Behavior

Young Adults Adrift in E-Spending Ocean

Collectibles purchased online range from Russel Wright dinnerware (shown here) to songs and video. Source: backhomeagainvintage.

Credit cards and malls are so yesterday.

Young adults move easily among an array of online payment and shopping options unimaginable a decade ago: PayPal, Groupon, telephone bill payment, smartphone apps that pay for store purchases, online retailers galore, automatic bank payments, and online gift cards.

Technology is moving fast: Amazon recently released an app called “Flow” that will recognize a product — from a book to a jar of Nutella — and then send the price, user reviews and a “Buy It Now” option to your smartphone.

It’s time to take stock of how easy it has become to overspend and how difficult saving is for young adults weaned on e-transactions.

“When it doesn’t feel like money, people don’t treat it like money,” said Priya Raghubir, a professor at the New York University Stern School of Business, neatly summing up her 2008 paper, “Monopoly Money: The Effect on Payment Coupling and Form on Spending Behavior.”

It’s extremely hard for young adults to change their behavior, “because they aren’t used to any other way of paying,” said Raghubir, 48, who remembers the old paper-transaction days when cash was king and checks were reserved for the big purchases.

Marcus Ealy, 28, is trying to stay on budget for the new year but admits a weakness for shopping online for clothes that fit his 6-foot-4 frame – $650 last year.  The singer-songwriter and student adviser at Orlando’s Full Sail University, where he earned a master’s in entertainment business, wants to save up for things that will advance his career, such as voice lessons or coaching on his stage presence.

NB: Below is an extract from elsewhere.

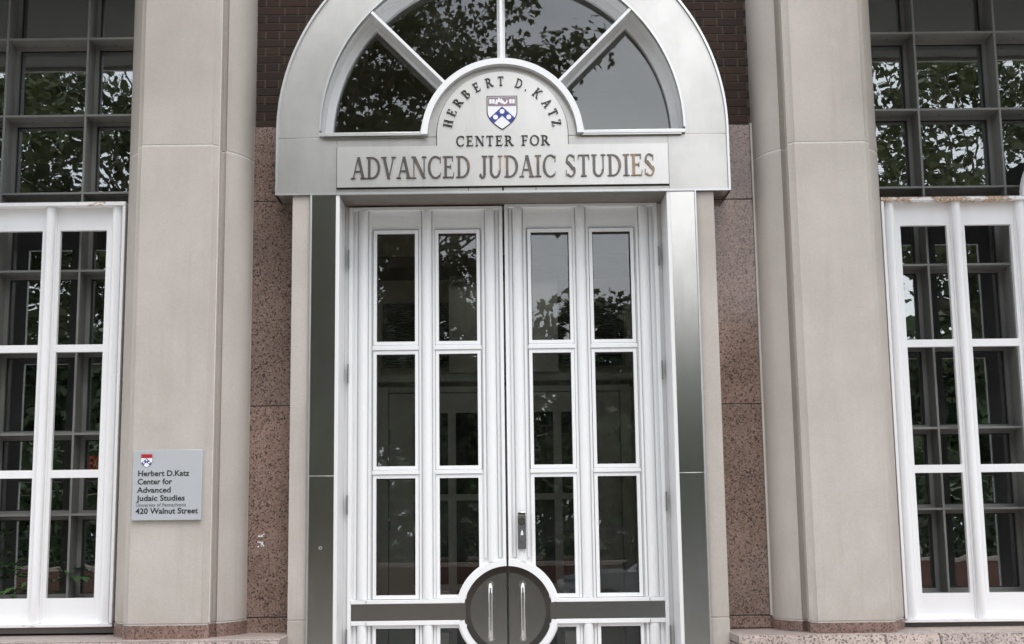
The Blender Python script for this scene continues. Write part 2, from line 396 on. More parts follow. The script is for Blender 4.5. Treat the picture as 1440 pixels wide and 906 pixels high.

“I am still in the process where I’m learning the best approach to” handling money, he said.  [This blog writer’s weakness is 1940s and ‘50s dinnerware designed by Russel Wright, who felt that mass production didn’t have to be ugly; a $350 eBay shopping spree last summer was my only diversion during an impossible deadline for a project.]

Raghubir and coauthor Joydeep Srivastava conducted one experiment that showed how credit cards separate young adults like Ealy from their money.  Students given cash to buy groceries were more price-conscious about each item than if they paid with scrip, which could be used only in the store.  In other words, the scrip was less real and more easy to spend.  In a related experiment, students were more eager to spend a $1 gift certificate for Starburst candy, which felt like “play money,” than a dollar bill they were given.

Young adults in the midst of an e-transaction, Raghubir said, don’t experience “that pang of pain that would kick in that would stop and make them consider: should I be making this purchase?”

Raghubir may study these insidious effects, but she isn’t immune.  Since New York City taxis started accepting credit cards, she succumbs more often to taking a $20-plus cab ride from her downtown office near Washington Square Park to her Upper West Side home.

“You can be aware when you’re doing it, and even then it can be difficult to stop it,” she said.

4 Responses to Young Adults Adrift in E-Spending Ocean

  1. LuAnn Smith says:

    I haven’t used a credit card in over two years and my life is so much better. I actually love having a budget and sticking to it. For me, every time I made a purchase with that credit card it put a little dent in my self esteem. It really is about self awareness. Thanks for a great article.

  2. Chris says:

    Companies like Amazon and other major e-commerce businesses often target people with credit cards, particularly those who are younger. Very good article.

  3. Marcie says:

    This ease of online buying is another issue that we need to build into good financial education programs. Awareness of such behavior tendencies is the first step in achieving control over them. Great article!

  4. Miles says:

    Since youth are the most avid users of the modern technologies, it only makes sense to market to them online. If you make it as easy as possible for them to spend online then the more revenue for the big dogs. Great article.